What is particularly distinctive about Korean horror film, is how the national genre likes to play these two monster types alongside each other, in the same film. There is no separation of real and supernatural horror; the ghosts are always around us. In these films, there are scary women everywhere. In A Tale of Two Sisters, the girl’s mother dies even as her husband flaunts his nurse–mistress in their home. And now, a wonhon is roiling, under the kitchen sink, while another lurks, vertebrae cracking, in the wardrobe of Su–yeon’s bedroom.

 

Scene from A Tale of Two Sisters

 

In and amongst this emotional maelstrom wanders Moo–hyeon, the passive, weak father who is unable to accept that his past actions have had terrible consequences, consequences which even now inflect the present. Moo–heyon is borderline absent in this film, his presence only ever flickering around the edges of the frame. He is typical of male characters in golden age Korean horrors: pathetic, zombie–like and unable to empathise. In A Tale of Two Sisters, he has but two functions, one narrative, one symbolic. First, his past bad behaviour propels the present plot. Second, he is an object, a representation of patriarchal power (even if, in actuality, he remains powerless). We are never interested in who Moo–hyeon is, what he wants, what he does. He only becomes enticing when Su–mi and Eun–joo fight over ownership of him, when they stake their place in the territory of his house and his body, when they wash his clothes and sleep in his bed.   

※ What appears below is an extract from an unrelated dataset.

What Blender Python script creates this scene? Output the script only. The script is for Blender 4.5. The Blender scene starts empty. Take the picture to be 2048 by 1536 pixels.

When the truth of the situation emerges, we understand a little more about why he behaves in the way that he does, why he suffers, how his world has fallen apart. Despite this, the concept of han ­– the Korean concept of agonising grief at unfair suffering – cannot be attributed to him, nor to Eun–joo. Both Moon–hyeon and Eun–joo knew what they were doing, they deified the sanctuary of the family home, and they will pay.

In the end, this is what makes A Tale of Two Sisters so distinctly Korean: good people might die, unjustly, but bad people will always be punished.